Meanwhile in Asia, prices also rallied slightly. Reuters reported that Chinese spot prices edged up by 1% after falling steadily for the last six weeks or so. But there are still concerns that China, which has raised output over the last two months, could take the wind out of any rebound.
Steel prices are an important indicator for shipping. On the one hand, they are a key measure for shipbuilders who are facing a drastic drop in new orders and a major struggle to hold on to existing contracts. On the other hand, steel prices are an important gauge of economic activity, and steel demand has a direct impact on shipping’s dry bulk market in the form of demand for iron ore, the single most important bulk commodity shipped by sea.
In a recent report, shipbuilding consultant Worldyards noted that steel prices are a part of variable shipbuilding construction costs and are therefore an important reference point for shipbuilders and shipowners alike. But the dynamics of the effect that steel prices have on the newbuilding market and shipbuilders’ profitability are still only partially understood.
In 2007 and 2008, plate prices slipped slightly, Worldyards says, while newbuilding prices climbed to unprecedented levels. But “shipbuilding prices had their revenge,” the analysts say, “as there was not enough plate to feed the markets. On the way up to more than $1,300 a tonne, it tore a painful but unexpected hole in the shipbuilders’ P&Ls.”
Worldyards notes a general convergence in plate prices on the way up but, it says, they behave very differently on the way down. Japanese prices in February were still at around $1,400 a tonne while South Korean prices had fallen somewhat to about $1,000. But it was in China where prices fell most dramatically, down to about $600 a tonne.

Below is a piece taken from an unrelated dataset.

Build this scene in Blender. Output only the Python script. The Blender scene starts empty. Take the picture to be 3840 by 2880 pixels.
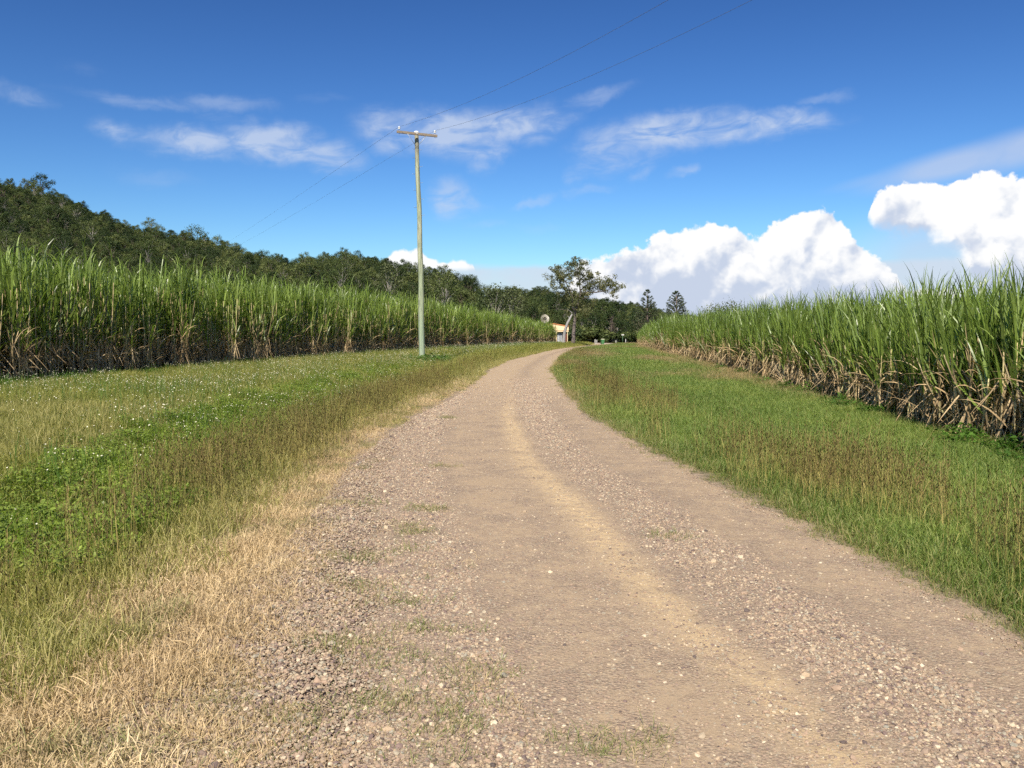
import bpy, math, random
import numpy as np
from mathutils import Vector, Matrix
R = math.radians
rng = np.random.default_rng(7)
random.seed(7)
sc = bpy.context.scene
col = sc.collection

# ------------------------------------------------------------------ camera
CAMZ = 1.55
FPX = 859.0            # focal length in 1024-wide pixels
PITCH = math.atan(50 / FPX)
cam_d = bpy.data.cameras.new('camera')
cam_d.sensor_width = 36.0
cam_d.lens = 36.0 * FPX / 1024
cam_d.clip_start = 0.05
cam_d.clip_end = 6000
cam = bpy.data.objects.new('camera', cam_d)
col.objects.link(cam)
cam.location = (0, 0, CAMZ)
cam.rotation_euler = (R(90) - PITCH, 0, 0)
sc.camera = cam

# photograph positions are read on a 2212 wide view; these turn them into world directions
VS = 1024 / 2212
def ray(vx, vy):
    a = (vx * VS - 512) / FPX
    b = (384 - vy * VS) / FPX
    cp, sp = math.cos(PITCH), math.sin(PITCH)
    return np.array([a, cp + b * sp, -sp + b * cp])
def at(vx, vy, Y):
    r = ray(vx, vy)
    return Vector((r[0] / r[1] * Y, Y, CAMZ + r[2] / r[1] * Y))
def azel(vx, vy):
    r = ray(vx, vy)
    return math.degrees(math.atan2(r[0], r[1])), math.degrees(math.atan2(r[2], math.hypot(r[0], r[1])))

# ------------------------------------------------------------------ light
SUN_AZ_TO = Vector((-0.22, -0.975, 0)).normalized()   # horizontal direction towards the sun
SUN_EL = R(48)
tosun = Vector((SUN_AZ_TO.x * math.cos(SUN_EL), SUN_AZ_TO.y * math.cos(SUN_EL), math.sin(SUN_EL)))
sd = bpy.data.lights.new('sun', 'SUN')
sd.energy = 4.6
sd.angle = R(0.5)
sd.color = (1.0, 0.925, 0.80)
so = bpy.data.objects.new('sun', sd)
so.rotation_euler = (-tosun).to_track_quat('-Z', 'Y').to_euler()
so.location = (-30, -20, 40)
col.objects.link(so)

sc.view_settings.view_transform = 'Standard'
sc.view_settings.look = 'None'
sc.view_settings.gamma = 1.0
sc.view_settings.exposure = 0.75
sc.cycles.max_bounces = 5
sc.cycles.diffuse_bounces = 3
sc.cycles.glossy_bounces = 2
sc.cycles.transmission_bounces = 3
sc.cycles.transparent_max_bounces = 4
sc.cycles.caustics_reflective = False
sc.cycles.caustics_refractive = False
sc.cycles.use_denoising = False
sc.cycles.use_adaptive_sampling = True
sc.cycles.adaptive_threshold = 0.02
sc.cycles.adaptive_min_samples = 16

# ------------------------------------------------------------------ node helpers
class NT:
    def __init__(s, tree):
        s.t = tree; s.n = tree.nodes; s.l = tree.links
    def new(s, kind, **kw):
        n = s.n.new(kind)
        for k, v in kw.items(): setattr(n, k, v)
        return n
    def put(s, sock, v):
        if isinstance(v, bpy.types.NodeSocket): s.l.new(v, sock)
        elif v is not None:
            if sock.type == 'RGBA' and not isinstance(v, (int, float)) and len(v) == 3: v = (*v, 1)
            sock.default_value = v
    def m(s, op, a, b=None, c=None, clamp=False):
        n = s.new('ShaderNodeMath', operation=op, use_clamp=clamp)
        s.put(n.inputs[0], a)
        if b is not None: s.put(n.inputs[1], b)
        if c is not None: s.put(n.inputs[2], c)
        return n.outputs[0]
    def mix(s, f, a, b, blend='MIX'):
        n = s.new('ShaderNodeMix', data_type='RGBA', blend_type=blend)
        s.put(n.inputs[0], f); s.put(n.inputs[6], a); s.put(n.inputs[7], b)
        return n.outputs[2]
    def sstep(s, x, lo, hi, t0=0.0, t1=1.0):
        n = s.new('ShaderNodeMapRange', interpolation_type='SMOOTHSTEP')
        s.put(n.inputs[0], x); s.put(n.inputs[1], lo); s.put(n.inputs[2], hi); s.put(n.inputs[3], t0); s.put(n.inputs[4], t1)
        return n.outputs[0]
    def noise(s, vec, scale, detail=4, rough=0.5, dist=0.0, w=None):
        n = s.new('ShaderNodeTexNoise')
        if vec is not None: s.put(n.inputs['Vector'], vec)
        n.inputs['Scale'].default_value = scale; n.inputs['Detail'].default_value = detail
        n.inputs['Roughness'].default_value = rough; n.inputs['Distortion'].default_value = dist
        return n.outputs[0], n.outputs[1]
    def comb(s, x, y, z=0.0):
        n = s.new('ShaderNodeCombineXYZ'); s.put(n.inputs[0], x); s.put(n.inputs[1], y); s.put(n.inputs[2], z)
        return n.outputs[0]
    def ramp(s, f, stops, interp='LINEAR'):
        n = s.new('ShaderNodeValToRGB'); cr = n.color_ramp; cr.interpolation = interp
        while len(cr.elements) < len(stops): cr.elements.new(0.5)
        for e, (p, c) in zip(cr.elements, stops):
            e.position = p; e.color = (*c, 1)
        s.put(n.inputs[0], f)
        return n.outputs[0]
    def curve(s, x, pts):
        """piecewise curve y(x) for arbitrary ranges"""
        xs = [p[0] for p in pts]; ys = [p[1] for p in pts]
        x0, x1, y0, y1 = min(xs), max(xs), min(ys), max(ys)
        n = s.new('ShaderNodeFloatCurve')
        c = n.mapping.curves[0]
        P = [((p[0] - x0) / (x1 - x0), (p[1] - y0) / (y1 - y0)) for p in pts]
        c.points[0].location = P[0]; c.points[1].location = P[-1]
        for p in P[1:-1]: c.points.new(*p)
        for p in c.points: p.handle_type = 'AUTO_CLAMPED'
        n.mapping.update()
        f = s.m('DIVIDE', s.m('SUBTRACT', x, x0), x1 - x0, clamp=True)
        s.put(n.inputs['Value'], f)
        return s.m('ADD', s.m('MULTIPLY', n.outputs[0], y1 - y0), y0)

# ------------------------------------------------------------------ sky
world = bpy.data.worlds.new('World'); sc.world = world
world.use_nodes = True
world.cycles.sampling_method = 'MANUAL'; world.cycles.sample_map_resolution = 256
w = NT(world.node_tree); w.n.clear()
out = w.new('ShaderNodeOutputWorld'); bg = w.new('ShaderNodeBackground')
w.l.new(bg.outputs[0], out.inputs[0])
SKYS = 0.10
bg.inputs[1].default_value = SKYS
sky = w.new('ShaderNodeTexSky', sky_type='NISHITA')
sky.sun_disc = False
sky.sun_elevation = SUN_EL
sky.sun_rotation = math.atan2(SUN_AZ_TO.x, SUN_AZ_TO.y)
sky.altitude = 0
sky.air_density = 1.0; sky.dust_density = 0.6; sky.ozone_density = 2.2
hs = w.new('ShaderNodeHueSaturation'); hs.inputs['Saturation'].default_value = 1.08
hs.inputs['Value'].default_value = 1.45
w.l.new(sky.outputs[0], hs.inputs['Color'])
gm_ = w.new('ShaderNodeGamma'); gm_.inputs[1].default_value = 1.65; w.l.new(hs.outputs[0], gm_.inputs[0])
skycol = w.mix(1.0, gm_.outputs[0], (.096, .115, .130), 'MULTIPLY')
tc = w.new('ShaderNodeTexCoord')
sep = w.new('ShaderNodeSeparateXYZ'); w.l.new(tc.outputs['Generated'], sep.inputs[0])
az = w.m('MULTIPLY', w.m('ARCTAN2', sep.outputs[0], sep.outputs[1]), 57.29578)
el = w.m('MULTIPLY', w.m('ARCSINE', sep.outputs[2]), 57.29578)
p0 = w.comb(az, el, 0.0)
# warp for wisps
wn = w.noise(p0, 0.35, 5, 0.6)[1]
wn2 = w.new('ShaderNodeVectorMath', operation='MULTIPLY_ADD')
w.l.new(wn, wn2.inputs[0]); wn2.inputs[1].default_value = (3.6, 1.8, 0); w.put(wn2.inputs[2], p0)
wsub = w.new('ShaderNodeVectorMath', operation='SUBTRACT'); w.l.new(wn2.outputs[0], wsub.inputs[0]); wsub.inputs[1].default_value = (1.8, 0.9, 0)
pw = wsub.outputs[0]
def ellipse(vx, vy, rx, ry, ang, amp, vec):
    a0, e0 = azel(vx, vy)
    k = 0.0309                      # degrees per view pixel, middle of the frame
    mp = w.new('ShaderNodeMapping', vector_type='TEXTURE')
    mp.inputs['Location'].default_value = (a0, e0, 0)
    mp.inputs['Rotation'].default_value = (0, 0, R(ang))
    mp.inputs['Scale'].default_value = (rx * k, ry * k, 1)
    w.put(mp.inputs['Vector'], vec)
    ln = w.new('ShaderNodeVectorMath', operation='LENGTH'); w.l.new(mp.outputs[0], ln.inputs[0])
    return w.sstep(ln.outputs['Value'], 1.25, 0.15, 0.0, amp)
wisps = [(35, 198, 60, 18, -12, .45), (300, 216, 140, 12, -2, .35), (470, 226, 110, 15, 2, .42), (180, 140, 40, 14, 0, .15),
         (290, 292, 75, 20, -6, .7), (430, 305, 110, 26, 0, .95), (600, 308, 130, 32, 0, 1.05), (700, 330, 90, 26, -10, .8),
         (860, 285, 95, 36, 0, .9), (960, 280, 120, 38, 0, 1.1), (1100, 275, 130, 34, 6, .95), (1050, 325, 45, 38, -20, .8), (1000, 310, 100, 28, -8, .7),
         (1190, 262, 50, 20, 0, .7), (1290, 207, 75, 14, 18, .45),
         (1330, 310, 90, 40, 10, .75), (1450, 285, 170, 32, 4, 1.1), (1590, 278, 150, 26, 3, 1.0), (1700, 262, 105, 22, -2, .95),
         (1290, 350, 60, 24, 20, .5), (1410, 345, 70, 20, 25, .55), (1475, 372, 34, 10, 22, .5), (1240, 375, 25, 20, 20, .35),
         (975, 430, 48, 40, -20, .75), (1020, 440, 40, 14, -10, .45), (1155, 433, 55, 9, 14, .38), (1265, 411, 50, 10, 4, .32), (1050, 485, 45, 9, -4, .22),
         (1170, 492, 60, 9, 0, .15), (340, 382, 80, 16, 0, .2), (1775, 211, 50, 9, 4, .35), (700, 215, 60, 10, 0, .12), (480, 258, 50, 9, 0, .2)]
acc = None
for a in wisps:
    e = ellipse(a[0], a[1], a[2] * 1.12, a[3] * 1.35, *a[4:], pw)
    acc = e if acc is None else w.m('MAXIMUM', acc, e)
fine = w.noise(w.comb(w.m('MULTIPLY', az, .45), w.m('MULTIPLY_ADD', az, -.08, w.m('MULTIPLY', el, 1.2))), 0.8, 6, 0.58, 0.6)[0]
wmask = w.m('MULTIPLY', acc, w.sstep(fine, 0.25, 0.68, 0.15, 1.0))
wmask = w.m('MULTIPLY', w.m('POWER', w.m('MINIMUM', w.m('MULTIPLY', wmask, 1.15), 1.0), 1.25), 0.74, clamp=True)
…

The variance in prices, Worldyards suggests, is a result of production growth and therefore potential overcapacity in the respective countries. The Japanese market is perhaps the most controlled – “they never expanded to the extent of the Chinese.” Worldyards quotes reports that Chinese steel production in 2008 soared by a staggering 62% to more than 20m tonnes, and this despite a slowing trend since November. But Chinese mills have not been the only ones to raise production. There has also been substantial expansion in South Korea “though not enough to meet national demand (yet).”
Worldyards estimates that there are no fewer than 27 Chinese mills producing plate. And there is a big variation in quality. “We understand that is some cases, shipowners at South Korean yards are insisting on visiting Chinese mills to verify quality standards,” it comments.
Financial problems at shipyards facing soaring steel prices may have been alleviated to some extent by softening prices in recent weeks. But the resulting impact for builders in different locations could vary significantly. The Chinese strategy to revitalise ten key industries – steel included – could be important. And Worldyards suggests that steel prices are unlikely to stay down for long.
“Input costs will need to go up in the long run,” it says, “albeit modestly.” And exchange rates will also have an impact. Worldyards expects the Chinese currency to strengthen, which will have the effect of evening out some of the competitiveness of the Chinese steel mills in the long run.